An inter-satellite dynamic ranging algorithm based on two-way time synchronization
Feijiang Huang1, 2, Jun Yang1, Xiaochun Lu3, 4, Qingxiao Shan1, Yongbin Zhou1, Jianyun Chen1, Zhuli Hu1
1College of Mechatronic and Automation, National University of Defense Technology, Changsha 410073, China
2Department of Electronics and Communication Engineering, Changsha University, Changsha 410022, China
3National Time Service Center, Chinese Academy of Sciences, Xi’an 710600, China
4Key Laboratory of Precision Navigation and Timing Technology, Chinese Academy of Sciences, Xi’an 710600, China
Inter-satellite precise ranging is the foundation for all aerospace application systems in realizing autonomous navigation.
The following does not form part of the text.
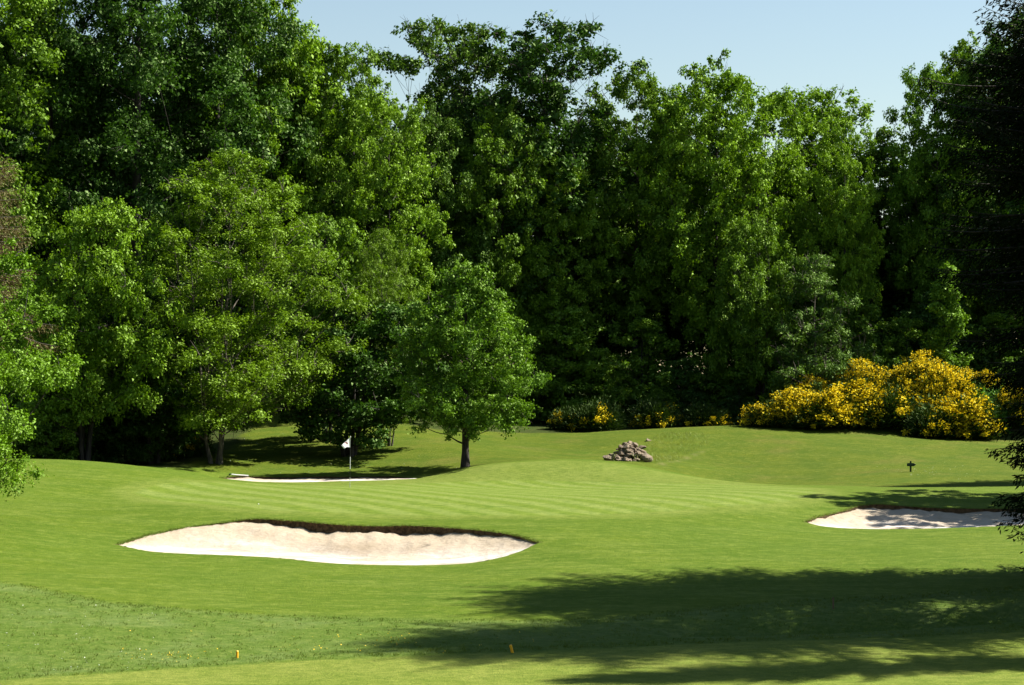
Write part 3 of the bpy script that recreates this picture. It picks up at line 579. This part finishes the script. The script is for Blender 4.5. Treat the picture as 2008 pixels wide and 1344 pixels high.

To acquire a high-accuracy inter-satellite range, this study investigates an inter-satellite dynamic ranging algorithm. Referring to the simulation of inter-satellite range variation rules in constellation, this study analyzes the negative impact of satellite motion on inter-satellite ranging and proposes corresponding improved methods to eliminate the major error caused by satellite motion. This algorithm solves the minimal error in inter-satellite range using a combination of inter-satellite range fitting polynomial and inter-satellite clock-offset fitting polynomial, both of which are generated by two-way time synchronization data. Simulation calculation results show that the accuracies of inter-satellite ranging can be controlled within 3m provided that simulation error is considered. The algorithm can be used to improve the accuracy of inter-satellite dynamic ranging of various aerospace application systems.